Darule, you statements about RISC and CISC are incredibly outdated. Even the words you later reported are painflully old (the Mac "ruling the RISC market"? this used to happen many years ago). Modern x86 processors are mixed CISC/RISC architectures, and they are frankly more powerful and efficient than PowerPC processors still alive are.

Anyway, Motorola 68K were CISC microprocessors and this helped a lot in developing a tiny operating system and simple applications.
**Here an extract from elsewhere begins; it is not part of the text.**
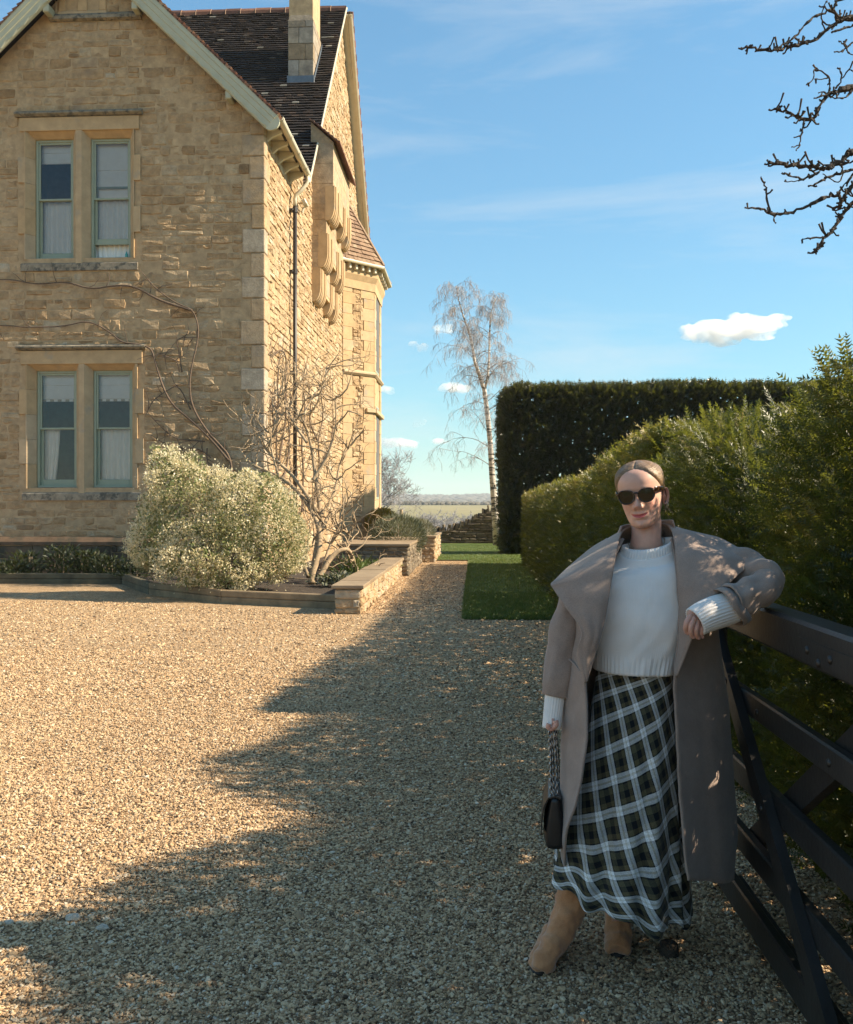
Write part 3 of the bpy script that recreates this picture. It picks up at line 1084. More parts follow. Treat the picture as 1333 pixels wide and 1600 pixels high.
for d, nm in ((WU, 'bedroom_interior'), (WL, 'parlour_interior')):
    surround(d)
    room(d, nm)
yc = YF + .40
g = sash(WU, WU.x0, WU.m0)
x0, x1, z0, z1, zm = g
blind(x0, x1, zm + (z1 - zm) * .64, z1, yc - .04, 'short white blind at the top of the upper left window light', 2)
curtain(x0 + .02, x1 + .02, z0 - .05, zm + .02, yc, 'white gathered half curtain in the lower half of the upper left window light', 8)
g = sash(WU, WU.m1, WU.x1, .30, 'sash window with its lower half raised a little')
x0, x1, z0, z1, zm = g
blind(x0, x1, zm + .02, z1, yc - .04, 'long white blind covering the top half of the upper right window light', 2)
curtain(x0 + .02, x1 + .02, z0 - .05, zm + .15, yc, 'white gathered half curtain behind the slightly raised upper right sash', 8)
mbx = thing('sill_bottle', 'small turquoise bottle on the sill of the raised upper right sash', 'bottle', (x1 - .17, YF + .345, z0 + .05))
mb = MB()
mb.loft([[Vector((x1 - .17 + r * math.cos(a * math.pi / 5), YF + .345 + r * math.sin(a * math.pi / 5), z0 + .05 + h)) for a in range(10)] for r, h in ((.02, 0), (.032, .01), (.034, .09), (.03, .115), (.012, .13), (.012, .16))], cap0=True, cap1=True)
mb.build('body', mat_simple('turquoise_glass', (0.10, 0.42, 0.38, 1), 0.2, .05), mbx, True)
g = sash(WL, WL.x0, WL.m0)
x0, x1, z0, z1, zm = g
blind(x0 + .04, x1, zm + (z1 - zm) * .52, z1, yc - .04, 'white blind with beige checked trim in the lower left window light', 2, True)
curtain(x0 + .02, x0 + .42, z0 - .05, zm + .04, yc, 'white curtain drawn to one side in the lower left window light', 4, (0, -.12))
g = sash(WL, WL.m1, WL.x1)
x0, x1, z0, z1, zm = g
blind(x0 + .04, x1, zm + (z1 - zm) * .52, z1, yc - .04, 'white blind with beige checked trim in the lower right window light', 2, True)
curtain(x0 + .03, x1 + .02, z0 - .05, zm + .04, yc + .02, 'full white curtain across the lower right window light', 7)

# ---- right-hand wall (faces +X): backing, joined rubble, gable of the cross wing
NX = Vector((1, 0, 0)); UYv = Vector((0, 1, 0))
YBAY0 = WX(535, 700, XW).y
mb = MB()
xb = XW - .012
YEND = 37.0
mb.add([(xb, YF, 0), (xb, YEND, 0), (xb, YEND, 10.6), (xb, YB1 + .6, 10.6), (xb, YBAPEX, ZAPEX - .15), (xb, YB0 - .6, 10.6), (xb, YF, EAVE_Z + .2)], [(0, 1, 2, 3, 4, 5, 6)])
side = mb.build('side_wall', M['mortar'], house)
def gab(v):
    if v < 10.4: return (YF, YEND)
    dz = (v - ZB0) / PITCHB
    return (YB0 + dz + .12, YB1 - dz - .12)
SIDE_Q = [(YF - .1, YF + .52, a[2], a[3]) if (k % 2) else (YF - .1, YF + .30, a[2], a[3]) for k, a in enumerate(QL)]
rects = layout(YF, YEND, [.95, EAVE_Z, 10.4, ZAPEX - .3], lambda v: .16, lambda v: .33, SIDE_Q + [(YBAY0, YEND, 0, 10.2)], rgs, 0.2, gab)
put_stones('stone', 'side_stonework', side, rects, (Vector((XW - .012, 0, 0)), UYv, UZ, NX), M['stone'], rgs, 0, (0.004, 0.032), rough=1.3, tint=lambda r, g: float(np.clip(g.normal(.62, .2), 0, 1)))
pr = layout(YF, YBAY0, [0, .93], lambda v: .26, lambda v: .6, [], rgs, .1)
put_stones('plinth_stone', 'side_plinth', side, pr, (Vector((XW + .09, 0, 0)), UYv, UZ, NX), M['stone'], rgs, 0, (0.005, 0.03), back=.1)

# ---- canted bay
BD = .98
bay_pts = [(XW, YBAY0), (XW + BD, YBAY0 + BD), (XW + BD, YBAY0 + BD + 2.3), (XW, YBAY0 + 2 * BD + 2.3)]
BZ1 = WX(560, 428, XW + .4).z       # wall top of the bay
def face_frame(p, q):
    U = Vector((q[0] - p[0], q[1] - p[1], 0)); L = U.length; U.normalize()
    return Vector((p[0], p[1], 0)), U, UZ, U.cross(UZ), L
bays = [face_frame(bay_pts[i], bay_pts[i + 1]) for i in range(3)]
Z_S1 = WY(560, 582, YBAY0 + .4).z; Z_S2 = WY(582, 642, YBAY0 + .9).z; Z_PL = WY(560, 826, YBAY0 + .4).z; Z_CN = WY(560, 440, YBAY0 + .4).z
mb = MB()
for (O, U, V, N, L) in bays:
    a, b = O, O + U * L
    mb.add([a, b, b + UZ * BZ1, a + UZ * BZ1], [(0, 1, 2, 3)])
bayw = mb.build('bay_wall', M['mortar'], house)
for bi, (O, U, V, N, L) in enumerate(bays):
    wl = L * (0.30 if bi != 1 else 0.2); wr = L * (.34 if bi != 1 else .2)
    # dressed ashlar margins toothed into rubble panel
    for sgn in (0, 1):
        z = 0.0
        k = 0
        while z < BZ1 - .12:
            h = rgs.uniform(.34, .46)
            if z + h > BZ1 - .2: h = BZ1 - .03 - z
            for zb_ in (Z_S1, Z_S2):
                pass
            ww = (wl if sgn == 0 else wr) + (.14 if k % 2 else 0)
            u0, u1 = (0.0, ww) if sgn == 0 else (L - ww, L)
            m1 = MB()
            Mx = Matrix.Translation(O) @ Matrix((U, V, N)).transposed().to_4x4()
            m1.bbox((u0 + .003, z + .003, -.04), (u1 - .003, z + h - .003, .03), .006, M=Mx, tint=float(np.clip(rgs.normal(.45, .16), 0, 1)))
            if bi == 0 or (bi == 1): m1.build('ashlar_block', M['ashlar'], bayw)
            z += h; k += 1
    if bi == 1:      # two tall windows in the front face
        for (za, zb_) in ((1.9, 5.3), (6.5, BZ1 - .5)):
            m1 = MB()
            Mx = Matrix.Translation(O) @ Matrix((U, V, N)).transposed().to_4x4()
            m1.box((L * .28, za, -.02), (L * .72, zb_, .012), M=Mx)
            m1.build('bay_window', M['sage_dark'], house)
            for q in range(2):
                m1 = MB()
                m1.box((L * (.30 + .21 * q), za + .08, .004), (L * (.30 + .21 * q) + L * .18, zb_ - .08, .016), M=Mx)
                m1.build('bay_pane', M['room'], house)
    else:
        rects = layout(wl + .02, L - wr - .02, [0, Z_PL, Z_S1 - .1, Z_S1 + .1, BZ1 - .3], lambda v: .2, lambda v: .26, [], rgs, .15)
        put_stones('rubble_stone', 'bay_rubble', bayw, rects, (O, U, V, N), M['stone'], rgs, 60 if bi == 0 else 0, (0.01, 0.045), rough=2.2)
# plinth, string courses and cornice run round the bay
def bay_band(name, z0, z1, proud, prof, mat, tint=.5):
    mb = MB()
    offs = []
    for i in range(4):
        if i == 0: n = bays[0][3]
        elif i == 3: n = bays[2][3]
        else: n = (bays[i - 1][3] + bays[i][3]); n = n / n.dot(bays[i][3])
        offs.append(n)
    rings = []
    for i in range(4):
        p = Vector((*bay_pts[i], 0))
        rings.append([p + offs[i] * (proud * a - .03 * (a == 0)) + UZ * (z0 + (z1 - z0) * b) for a, b in prof])
    mb.loft(rings, True, tint=tint, flip=True)
    return mb.build(name, mat, house)
bay_band('bay_plinth', -.1, Z_PL, .10, [(0, 0), (1, 0), (1, .9), (.3, 1.0), (0, 1.0)], M['ashlar'], .3)
bay_band('bay_string_course', Z_S1 - .09, Z_S1 + .13, .12, [(0, 0), (.5, 0), (1, .3), (1, .5), (0, 1)], M['ashlar'], .75)
m1 = MB()
O, U, V, N, L = bays[1]
Mx = Matrix.Translation(O) @ Matrix((U, V, N)).transposed().to_4x4()
m1.bbox((-.06, Z_S2 - .08, -.02), (L + .06, Z_S2 + .08, .13), .02, M=Mx, tint=.7)
O, U, V, N, L = bays[0]
Mx = Matrix.Translation(O) @ Matrix((U, V, N)).transposed().to_4x4()
m1.bbox((L * .72, Z_S2 - .08, -.02), (L + .03, Z_S2 + .08, .11), .02, M=Mx, tint=.7)
m1.build('bay_drip_mould', M['ashlar'], house)
bay_band('bay_cornice', Z_CN - .25, BZ1 + .05, .16, [(0, 0), (.35, .0), (.45, .35), (1, .6), (1, 1), (0, 1)], M['ashlar'], .5)
# bay roof of clay tiles
EVZ = BZ1 + .12
OV = .36
def off_pts(off):
    res = []
    for i in range(4):
        if i == 0: n = bays[0][3] / max(.3, bays[0][3].dot(Vector((0, -1, 0)).lerp(bays[0][3], .999)))
        elif i == 3: n = bays[2][3]
        else: n = (bays[i - 1][3] + bays[i][3]); n = n / n.dot(bays[i][3])
        res.append(Vector((*bay_pts[i], 0)) + n * off)
    return res
ev = off_pts(OV)
ev[0].x = XW; ev[0].y = YBAY0 - OV * 1.41; ev[3].x = XW; ev[3].y = bay_pts[3][1] + OV * 1.41
apx = [Vector((XW, YBAY0 + .75, WX(541, 318, XW).z)), Vector((XW + .02, YBAY0 + 1.1, WX(541, 318, XW).z + .02)), Vector((XW + .02, YBAY0 + BD * 2 + 1.2, WX(541, 318, XW).z + .02)), Vector((XW, YBAY0 + BD * 2 + 1.5, WX(541, 318, XW).z))]
def tile_slope(mb, e0, e1, r0, r1, gauge, tw, rg, th=.028, lift=.03, tint=lambda g: float(np.clip(g.normal(.45, .22), 0, 1))):
    """Courses of small tiles between eave e0-e1 and ridge r0-r1."""
    e0, e1, r0, r1 = map(Vector, (e0, e1, r0, r1))
    sl = ((r0 + r1) / 2 - (e0 + e1) / 2).length
    nn = (e1 - e0).cross((r0 + r1) / 2 - (e0 + e1) / 2).normalized()
    n = max(2, int(sl / gauge))
    for k in range(n):
        f0, f1 = k / n, min(1, (k + 1.25) / n)
        a0, b0 = e0.lerp(r0, f0), e1.lerp(r1, f0)
        a1, b1 = e0.lerp(r0, f1), e1.lerp(r1, f1)
        L = (b0 - a0).length
        m = max(1, int(L / tw))
        ofs = (.5 if k % 2 else 0)
        for i in range(m + 1):
            s0, s1 = max(0, (i - ofs) / m), min(1, (i + 1 - ofs) / m)
            if s1 - s0 < .1 / m: continue
            dl = rg.normal(0, .006)
            p0, p1, p2, p3 = a0.lerp(b0, s0 + .02 / m), a0.lerp(b0, s1 - .02 / m), a1.lerp(b1, s1 - .02 / m), a1.lerp(b1, s0 + .02 / m)
            up = nn * (lift + th + dl + rg.normal(0, .003)); up2 = nn * (.012 + dl * .3)
            lo = nn * (lift + dl - .004)
            mb.add([p0 + up, p1 + up, p2 + up2, p3 + up2, p0 + lo, p1 + lo], [(0, 1, 2, 3), (4, 5, 1, 0), (0, 3, 4), (1, 5, 2)], tint=tint(rg))
mb = MB()
for i in range(3):
    a, b, c, d_ = ev[i] + UZ * EVZ, ev[i + 1] + UZ * EVZ, apx[i], apx[i + 1]
    mb.add([a, b, d_, c], [(0, 1, 2, 3)], tint=.1)
    tile_slope(mb, a, b, c, d_, .17, .18, rgs)
tag(mb.build('bay_roof', M['tile_bay'], house), kind='stuff')
mb = MB()
for i in (1, 2):
    mb.tube([ev[i] + UZ * (EVZ + .05), apx[i] + UZ * .04], .07, 6, tint=.7)
mb.build('bay_hip_tile', M['tile_bay'], house)
for i in range(3):
    m1 = MB(); a, b = ev[i] + UZ * (EVZ - .02), ev[i + 1] + UZ * (EVZ - .02)
    m1.tube([a, b], .065, 8); m1.build('bay_gutter', M['cream'], house)
    O, U, V, N, L = bays[i]
    n = 5
    for k in range(n):
        Mx = Matrix.Translation(O) @ Matrix((U, V, N)).transposed().to_4x4()
        u = L * (k + .5) / n
        m1 = MB(); m1.bbox((u - .045, EVZ - .25, .0), (u + .045, EVZ - .04, OV - .07), .01, M=Mx); m1.build('rafter_foot', M['cream'], house)
mb = MB()
mb.add([p + UZ * (EVZ - .035) for p in ev] + [Vector((*p, EVZ - .035)) for p in bay_pts], [(0, 4, 5, 1), (1, 5, 6, 2), (2, 6, 7, 3)])
mb.build('bay_soffit', M['cream'], house)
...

RISC is the absolute negation of all this, and the necessity to write longer routines to get the same results obviosuly doesn't help so much: it's better having less transistors continuously working and consuming power, or more transtistors which can be but down to a consume-less Cn state when they aren't needed?

I think all this love for RISC architectures is the natural son of the hate for Microsoft and Intel.

Anyway, if I had so much money to spend (but there would need more to accomplish the mission) I would buy all Amiga IPs, open source anything related to AmigaOS 3.1 and move to a new platform and operating system, trying to keep all the look'n'feel of AmigaOS, but focusing on stream multiprocessing and use of GPUs general purpose features. My favourite platform for now would be a X64 mainboard coupled with a RV770 GPU from AMD. With a total cost of no more than € 249, we would get a powerful and energy-saving computer with cpu, GPU, northbridge, southbridge, audio and ethernet link.